The magnitude of the Rise and Fall of Apartheid exhibition necessitated a huge amount of research. It took more than 10 years to construct, with Enwezor sifting through government archives across South Africa, as well as searches for photographs in universities, newspapers, magazines and private homes. The result was a collection of around 30 000 pieces, which he whittled down to just over 500.

This painstaking research has paid off. Writes Holland Cotter in the review for the New York Times: “…the material brought together is rich, its arrangements provocative and its ideas morally probing. In short, it’s really something to see, and I urge you to.”

The exhibition is, for the most part, put together chronologically. The first few images demonstrate a photographic evolution in South Africa, as the purpose of the photography quickly turns from the aesthetic – wherein there was little intention of communicating a particular message, political or otherwise – to the political, employed as a means of conveying the severity of life under the apartheid government.

As Enwezor notes, heavy censorship on television news made it necessary for photography to act as an alternate source of information.

It was unlikely that the brutality of events such as the Sharpeville massacre would be disseminated locally or internationally by the apartheid government; thus those fighting in the struggle relied heavily on the likes of Sam Nzima, David Goldblatt, Peter Magubane and Ernest Cole to photograph these events and share them with the world.

Goldblatt spoke about Cole (who died in America in 1990) in an interview with Art News: “He set out to tell the world what it was like to be a black person living under apartheid … Most of his work was self-assigned with the idea of getting it published abroad. It was too hot to be published in South Africa.”

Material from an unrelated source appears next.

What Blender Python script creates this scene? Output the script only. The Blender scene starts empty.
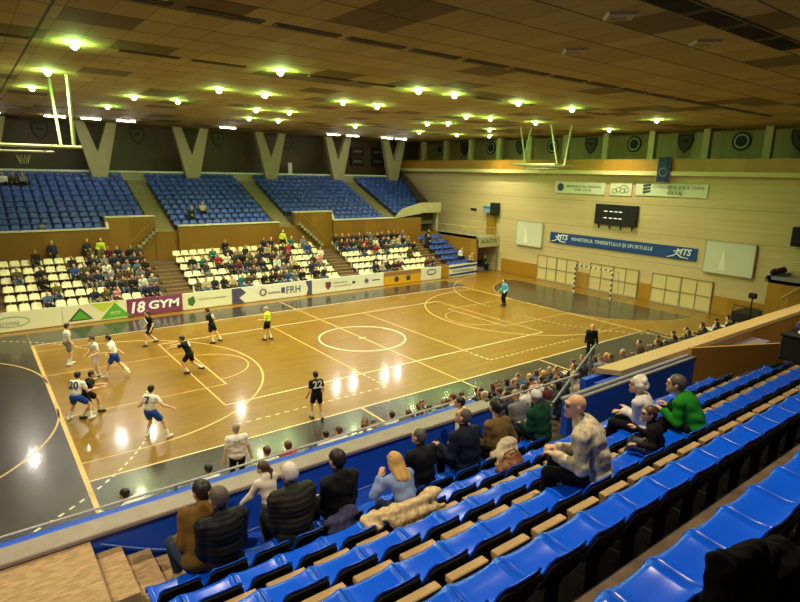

As apartheid escalated in severity, with liberation movements banned, prison policy reaching new heights of brutality and struggle leaders like Nelson Mandela incarcerated, the photographs seem to change, becoming more frantic, and illustrating more and more violence.

Photographers working on the ground were able to provide a raw and honest account of apartheid from the perspective of citizens fighting for liberation.

In the New York Times, Cotter wrote that if the exhibition had been put on 20 years ago, perhaps it would have had more of an optimistic slant to it, an upbeat end as people looked to a future of liberation.

However “perhaps enough time has passed for realism, if not quite disillusionment, to set in”.

Events such as the 1994 election are limited to a small area, portrayed as “just another event in the story of a country still suffering the long-term effects of institutionalised racism”.

But perhaps that honesty in the exhibition is what makes it educational, showing South Africa that there are still many faults to remedy before its people can truly move on.

» The Rise and Fall of Apartheid: Photography and the Bureaucracy of Everyday Life, will open at Museum Africa (131 Bree Street, Newtown, Joburg) on February 13 and close on 29 June.

The opening hours are Tuesday to Sunday between 9am and 5pm. Entrance is free.